ポスターの「 僕は、生きて、家に帰る 」という言葉が印象的で、予告編などに流れる「 発禁の書 」「 途中退席者あり 」という煽り文句がさらにハードルを上げてくる。
本記事では、本作を通して考えさせられる「 自我を保つことの尊さ 」を深掘りしていきたいと思います。
異端の鳥
あらすじ
第2次世界大戦下の、東欧のどこか。あるユダヤ人の少年は、ホロコーストを逃れるために田舎に住む一人暮らしの老婆のもとに預けられる。そんなある日、老婆は病死。さらに住まいを火事で失った彼は、身寄りをなくして彷徨い始める。たどり着く先々で、彼は周囲の人間から異物とみなされ、差別や迫害を受ける。

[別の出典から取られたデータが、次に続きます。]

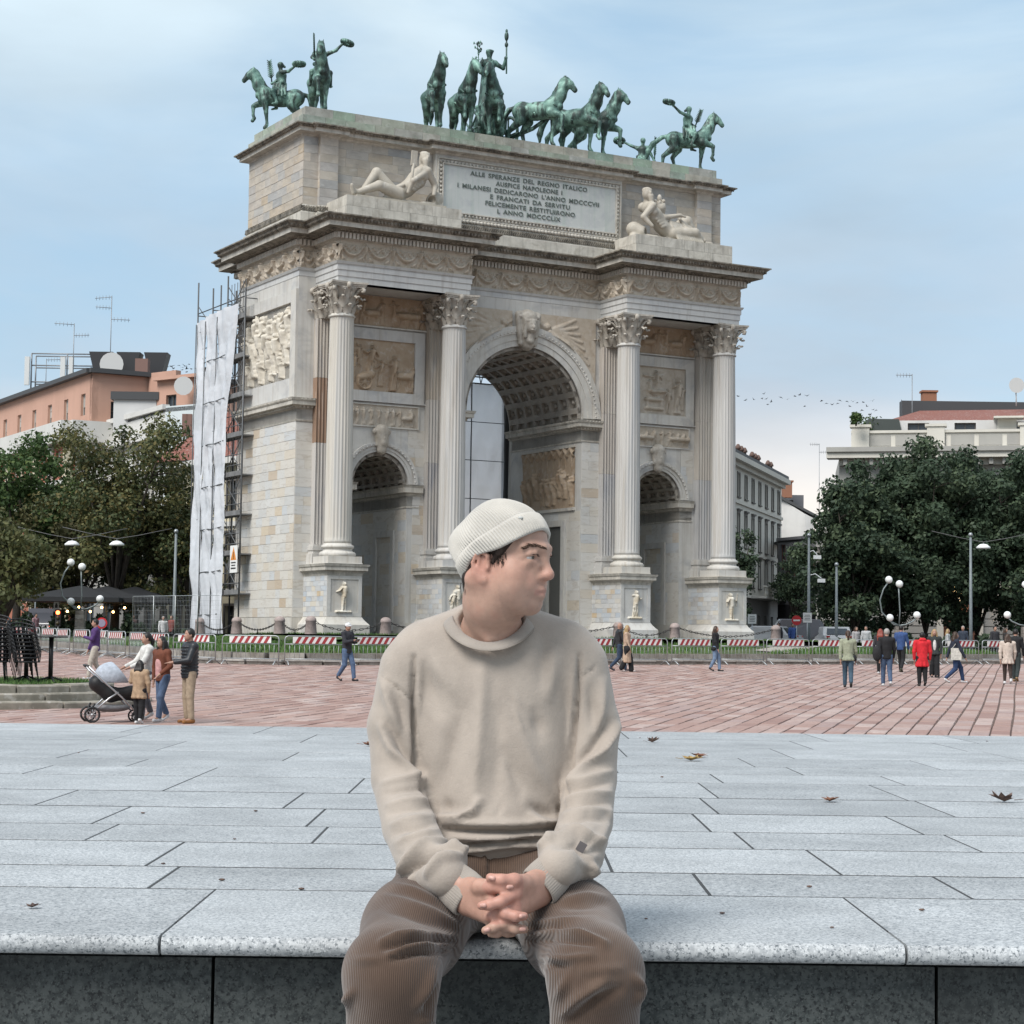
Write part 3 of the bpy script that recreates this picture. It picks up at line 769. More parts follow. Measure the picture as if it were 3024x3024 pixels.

そんな過酷な状況下で、それでも少年は生き延びようとして必死にもがき続ける。
公開日
2020年10月9日
原題
The Painted Bird
上映時間
169分
キャスト
- ヴァーツラフ・マルホウル
- ステラン・スカルスガルド
- ハーヴェイ・カイテル
- バリー・ペッパー
- ジュリアン・サンズ
- ウド・キア
予告編
考察・感想レビュー
好きだった点
映像をモノクロにすることで美しさが際立っていました。
映し出される「 血 」を伴う生々しさに反して、その自然の風景の綺麗さが印象的です。
主人公の少年以外は有名俳優が起用されており、演技力に申し分ない点も好きでした。
嫌いだった点
「 内容がかなりシビア 」という触れ込みを知っていて、さらにある程度の予習をしていることを前提として話が進んでいく点が不親切だなと思いました。
ホロコーストから逃れてきたことなどは説明不足なので、予告編やチラシで予習していなければ、話に付いていくのが難しいのではないかなと思いました。
映像の撮り方として、あえて暴力的なシーンを強調したり、カメラ目線のカットを挟んだりと「 映画好き向けの演出 」も目立つため、狙っている感じがしたのも微妙でした。
見どころ
世界観ではないでしょうか。
楽しいことは最初から最後までほとんどなく、とにかく流れつくところ行き着くところで主人公は辛い目に遭います。
しかし、彼はポスター通り「 生きる 」を絶対条件として、その時その場で自分の出来る限りのことを一所懸命にします。
その力強さがあるからこそ、辛いシーンばかりの本作を見続けることが出来るのだと思います。
考察レビュー
本作が示したいこととは何か?
私は「 自我を保つことの尊さ 」というのが1つ挙げられるのではないかと思います。
主人公は様々な地へと移り住んでいきますが、その先々で様々な癖のある人々に遭います。
優しいけれど特殊な性癖を持つ人、暴力的な人。
そのような人たちを通して見えてくるのは、人間の持つ悪意というよりかは「 人間の欲が人を変える 」という点。
優しさも示しつつ性への欲もあり、暴力的な側面もありつつ主人公を受け入れる優しさもあり。
描かれるのは「 性 」「 暴力 」の割合が高いのですが、登場するキャラクターの多くは本来の自分(優しさ)と欲に支配された自分(性や暴力)の二面性を持っています。
劇中では、その二面性の欲の部分が醜く映し出されますが、本来そのような二面性は多かれ少なかれ大勢が持っている普遍的なものであります。
だからこそ主人公が出会う「 情動や欲に支配されない稀有な人 」が崇高な存在のように思えます。
ただし、これは「 美しい精神を持ち合わせている 」という意味合いではなく、「 人間らしさを失っていない 」という意味合いです。
だから、友人のために敵討ちもしてしまうけれど、自分を支える思想・理念・志などに忠実に生きる姿は「 人間らしさ 」を象徴しているように思えました。
この「 欲に支配されるか否か?」に込められたメッセージは「 自我を保つというのは難しく、それゆえに尊い 」ということではないでしょうか。
だからこそ、他人の欲に触れることで自分も欲(主に怒り)に飲まれそうになる主人公が、最後に、自我を象徴する代表格である「 名前 」を記す行為が印象的になります。
本作に似た作品として「 幸福なラザロ 」を挙げたいのですが、そこでは人間としての純粋な精神や欲に支配されない精神を持つラザロが神格化されていたのに対して、
本作での主人公は、人間らしい危うさを備えており、両作品ともに「 人間らしい精神 」を問う作品ながらアプローチが異なり、精神的な崇高さを考えさせられました。
まとめ
どうしても鑑賞するかどうかのハードルが高い作品ではあるのですが、精神性について深く考えるキッカケとなる作品なので、しっかりと予習して見てほしい作品です。
考察で取り上げた「 幸福なラザロ 」もおすすめ。
多くの人に見てもらって、自分なりの解釈や考察をしてほしい。